- **MATERIAL PROVIDED**:

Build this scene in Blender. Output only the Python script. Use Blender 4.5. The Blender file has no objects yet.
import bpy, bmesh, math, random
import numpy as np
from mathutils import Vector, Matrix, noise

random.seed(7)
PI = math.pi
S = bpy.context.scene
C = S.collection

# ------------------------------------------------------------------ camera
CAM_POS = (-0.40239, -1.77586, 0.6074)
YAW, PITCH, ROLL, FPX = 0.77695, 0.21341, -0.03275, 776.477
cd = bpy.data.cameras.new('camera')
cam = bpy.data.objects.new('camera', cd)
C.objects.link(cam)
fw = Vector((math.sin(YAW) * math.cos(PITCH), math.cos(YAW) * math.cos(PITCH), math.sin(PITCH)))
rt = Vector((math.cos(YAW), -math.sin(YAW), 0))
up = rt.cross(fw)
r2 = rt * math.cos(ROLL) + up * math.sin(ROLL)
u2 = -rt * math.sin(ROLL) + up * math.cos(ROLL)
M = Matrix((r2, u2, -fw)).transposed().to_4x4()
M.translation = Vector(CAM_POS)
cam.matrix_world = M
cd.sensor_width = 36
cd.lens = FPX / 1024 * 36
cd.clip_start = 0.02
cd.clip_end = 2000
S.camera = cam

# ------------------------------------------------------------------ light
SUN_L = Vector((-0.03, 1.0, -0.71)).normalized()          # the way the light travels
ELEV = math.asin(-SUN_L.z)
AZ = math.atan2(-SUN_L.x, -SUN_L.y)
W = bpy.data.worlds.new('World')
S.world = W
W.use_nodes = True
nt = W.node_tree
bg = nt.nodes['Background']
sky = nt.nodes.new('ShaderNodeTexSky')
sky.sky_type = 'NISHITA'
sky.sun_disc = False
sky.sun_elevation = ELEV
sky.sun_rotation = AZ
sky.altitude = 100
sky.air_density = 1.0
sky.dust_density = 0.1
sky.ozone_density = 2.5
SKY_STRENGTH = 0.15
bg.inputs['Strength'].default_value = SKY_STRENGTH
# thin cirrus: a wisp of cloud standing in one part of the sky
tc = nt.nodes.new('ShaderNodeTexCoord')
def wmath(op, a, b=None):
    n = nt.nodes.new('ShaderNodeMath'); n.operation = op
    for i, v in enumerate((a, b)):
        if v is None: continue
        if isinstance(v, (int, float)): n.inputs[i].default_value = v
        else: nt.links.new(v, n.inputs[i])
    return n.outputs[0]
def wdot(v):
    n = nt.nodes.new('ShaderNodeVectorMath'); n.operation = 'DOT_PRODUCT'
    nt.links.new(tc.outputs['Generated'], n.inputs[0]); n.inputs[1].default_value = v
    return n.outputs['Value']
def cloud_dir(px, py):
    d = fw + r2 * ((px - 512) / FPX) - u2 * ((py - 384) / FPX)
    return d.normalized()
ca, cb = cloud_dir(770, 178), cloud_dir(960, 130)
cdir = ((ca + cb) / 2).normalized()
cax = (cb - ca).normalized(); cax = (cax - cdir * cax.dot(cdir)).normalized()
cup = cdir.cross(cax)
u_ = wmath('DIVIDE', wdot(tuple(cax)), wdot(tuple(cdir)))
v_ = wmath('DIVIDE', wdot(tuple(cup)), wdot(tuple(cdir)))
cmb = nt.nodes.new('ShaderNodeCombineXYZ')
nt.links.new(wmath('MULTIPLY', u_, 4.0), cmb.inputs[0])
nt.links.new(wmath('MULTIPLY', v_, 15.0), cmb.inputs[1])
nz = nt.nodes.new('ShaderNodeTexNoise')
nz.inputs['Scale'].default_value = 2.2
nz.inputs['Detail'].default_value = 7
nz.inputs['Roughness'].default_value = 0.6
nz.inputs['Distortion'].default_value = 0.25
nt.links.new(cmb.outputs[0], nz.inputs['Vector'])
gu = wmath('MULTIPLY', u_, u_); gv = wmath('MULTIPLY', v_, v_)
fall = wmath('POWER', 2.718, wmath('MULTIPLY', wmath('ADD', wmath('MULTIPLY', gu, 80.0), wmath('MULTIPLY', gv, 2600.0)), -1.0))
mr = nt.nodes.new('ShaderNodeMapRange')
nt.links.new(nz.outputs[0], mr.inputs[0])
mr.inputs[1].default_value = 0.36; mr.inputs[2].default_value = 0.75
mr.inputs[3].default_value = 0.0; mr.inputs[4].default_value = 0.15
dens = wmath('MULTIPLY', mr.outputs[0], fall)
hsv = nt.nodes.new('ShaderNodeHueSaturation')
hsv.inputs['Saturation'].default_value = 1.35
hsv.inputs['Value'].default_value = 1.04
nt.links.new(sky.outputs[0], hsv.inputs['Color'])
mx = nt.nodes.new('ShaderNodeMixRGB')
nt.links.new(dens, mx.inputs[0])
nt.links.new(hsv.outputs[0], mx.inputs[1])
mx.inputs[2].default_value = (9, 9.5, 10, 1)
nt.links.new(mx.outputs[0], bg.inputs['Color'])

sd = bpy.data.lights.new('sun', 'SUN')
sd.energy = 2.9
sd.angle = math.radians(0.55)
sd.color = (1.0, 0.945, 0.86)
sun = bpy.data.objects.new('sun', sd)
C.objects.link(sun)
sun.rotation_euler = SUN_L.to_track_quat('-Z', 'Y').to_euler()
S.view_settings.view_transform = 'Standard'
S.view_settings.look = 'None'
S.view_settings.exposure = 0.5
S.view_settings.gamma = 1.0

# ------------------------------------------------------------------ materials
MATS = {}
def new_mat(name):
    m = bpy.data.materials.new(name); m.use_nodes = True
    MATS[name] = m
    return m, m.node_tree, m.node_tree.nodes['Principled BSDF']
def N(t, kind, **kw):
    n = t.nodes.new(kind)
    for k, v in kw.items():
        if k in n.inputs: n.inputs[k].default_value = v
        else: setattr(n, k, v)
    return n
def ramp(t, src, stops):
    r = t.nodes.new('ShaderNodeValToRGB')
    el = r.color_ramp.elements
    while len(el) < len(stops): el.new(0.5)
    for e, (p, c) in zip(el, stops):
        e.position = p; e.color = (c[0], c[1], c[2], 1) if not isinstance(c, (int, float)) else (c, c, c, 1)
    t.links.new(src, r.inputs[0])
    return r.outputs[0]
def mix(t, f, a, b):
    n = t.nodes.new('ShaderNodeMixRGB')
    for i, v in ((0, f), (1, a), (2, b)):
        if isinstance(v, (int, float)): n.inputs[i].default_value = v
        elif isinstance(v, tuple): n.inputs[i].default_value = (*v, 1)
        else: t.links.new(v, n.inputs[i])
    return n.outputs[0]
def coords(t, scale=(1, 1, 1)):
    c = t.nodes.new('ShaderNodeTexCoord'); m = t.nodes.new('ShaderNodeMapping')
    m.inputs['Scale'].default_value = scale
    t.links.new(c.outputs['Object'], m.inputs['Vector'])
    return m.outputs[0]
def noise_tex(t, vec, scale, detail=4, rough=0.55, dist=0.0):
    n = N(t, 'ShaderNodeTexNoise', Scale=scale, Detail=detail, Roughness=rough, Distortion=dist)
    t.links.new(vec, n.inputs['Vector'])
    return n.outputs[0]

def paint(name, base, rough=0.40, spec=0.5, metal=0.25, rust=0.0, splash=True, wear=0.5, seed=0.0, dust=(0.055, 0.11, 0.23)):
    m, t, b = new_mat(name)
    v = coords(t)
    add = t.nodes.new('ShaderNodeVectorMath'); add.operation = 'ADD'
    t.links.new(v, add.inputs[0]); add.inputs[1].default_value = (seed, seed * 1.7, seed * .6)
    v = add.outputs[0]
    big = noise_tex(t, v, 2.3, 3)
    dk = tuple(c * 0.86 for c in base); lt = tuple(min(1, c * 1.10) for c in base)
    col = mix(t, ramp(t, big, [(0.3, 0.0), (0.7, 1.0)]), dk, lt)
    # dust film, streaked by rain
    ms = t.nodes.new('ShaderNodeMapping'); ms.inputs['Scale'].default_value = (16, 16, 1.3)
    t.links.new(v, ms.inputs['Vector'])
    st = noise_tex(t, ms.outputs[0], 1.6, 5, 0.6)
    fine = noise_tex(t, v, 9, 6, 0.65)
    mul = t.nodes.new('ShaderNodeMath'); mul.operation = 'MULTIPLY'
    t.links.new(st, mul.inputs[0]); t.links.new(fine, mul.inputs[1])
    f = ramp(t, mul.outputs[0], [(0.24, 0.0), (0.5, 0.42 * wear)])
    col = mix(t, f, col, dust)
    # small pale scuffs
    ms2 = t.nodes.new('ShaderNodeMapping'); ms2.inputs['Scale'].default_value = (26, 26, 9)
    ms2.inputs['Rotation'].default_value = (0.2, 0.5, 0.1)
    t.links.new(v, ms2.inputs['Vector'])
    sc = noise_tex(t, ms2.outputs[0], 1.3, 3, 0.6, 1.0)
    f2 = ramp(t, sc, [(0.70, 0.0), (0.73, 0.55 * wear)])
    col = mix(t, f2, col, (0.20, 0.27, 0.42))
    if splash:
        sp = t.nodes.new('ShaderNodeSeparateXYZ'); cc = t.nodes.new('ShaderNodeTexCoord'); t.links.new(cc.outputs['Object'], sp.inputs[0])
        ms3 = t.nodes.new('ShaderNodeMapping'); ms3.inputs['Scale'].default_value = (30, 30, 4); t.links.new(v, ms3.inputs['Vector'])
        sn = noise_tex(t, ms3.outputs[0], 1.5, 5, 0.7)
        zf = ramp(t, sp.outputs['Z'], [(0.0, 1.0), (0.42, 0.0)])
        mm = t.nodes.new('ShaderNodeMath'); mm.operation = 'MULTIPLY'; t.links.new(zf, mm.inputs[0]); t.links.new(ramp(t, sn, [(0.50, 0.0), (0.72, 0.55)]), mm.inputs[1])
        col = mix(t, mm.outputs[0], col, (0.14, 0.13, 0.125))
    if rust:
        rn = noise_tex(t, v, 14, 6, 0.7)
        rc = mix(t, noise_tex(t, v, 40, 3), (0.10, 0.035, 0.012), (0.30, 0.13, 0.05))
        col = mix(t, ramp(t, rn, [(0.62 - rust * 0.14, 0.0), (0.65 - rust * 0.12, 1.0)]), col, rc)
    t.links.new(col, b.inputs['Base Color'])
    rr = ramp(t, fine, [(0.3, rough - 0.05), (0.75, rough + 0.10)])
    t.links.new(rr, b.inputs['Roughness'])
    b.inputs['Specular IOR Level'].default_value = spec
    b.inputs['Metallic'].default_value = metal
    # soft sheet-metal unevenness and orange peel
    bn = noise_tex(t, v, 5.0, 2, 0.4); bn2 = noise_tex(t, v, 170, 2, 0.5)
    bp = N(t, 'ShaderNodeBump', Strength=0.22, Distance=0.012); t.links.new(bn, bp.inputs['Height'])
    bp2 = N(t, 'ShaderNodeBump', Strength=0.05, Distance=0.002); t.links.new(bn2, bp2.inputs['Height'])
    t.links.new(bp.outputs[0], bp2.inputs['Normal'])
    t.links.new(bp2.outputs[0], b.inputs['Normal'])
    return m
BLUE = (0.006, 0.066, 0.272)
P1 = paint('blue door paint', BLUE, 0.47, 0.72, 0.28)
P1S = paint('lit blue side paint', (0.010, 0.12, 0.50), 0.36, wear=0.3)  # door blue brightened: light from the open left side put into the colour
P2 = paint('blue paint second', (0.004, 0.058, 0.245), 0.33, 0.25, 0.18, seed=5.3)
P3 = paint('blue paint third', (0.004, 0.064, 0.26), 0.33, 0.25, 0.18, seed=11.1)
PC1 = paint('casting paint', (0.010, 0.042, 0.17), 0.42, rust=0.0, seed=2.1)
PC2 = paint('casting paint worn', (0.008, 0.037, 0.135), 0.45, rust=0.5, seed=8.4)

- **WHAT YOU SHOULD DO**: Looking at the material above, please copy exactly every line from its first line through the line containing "C = S.collection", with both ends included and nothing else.

- **WRITTEN SOLUTION**:
Build this scene in Blender. Output only the Python script. Use Blender 4.5. The Blender file has no objects yet.
import bpy, bmesh, math, random
import numpy as np
from mathutils import Vector, Matrix, noise

random.seed(7)
PI = math.pi
S = bpy.context.scene
C = S.collection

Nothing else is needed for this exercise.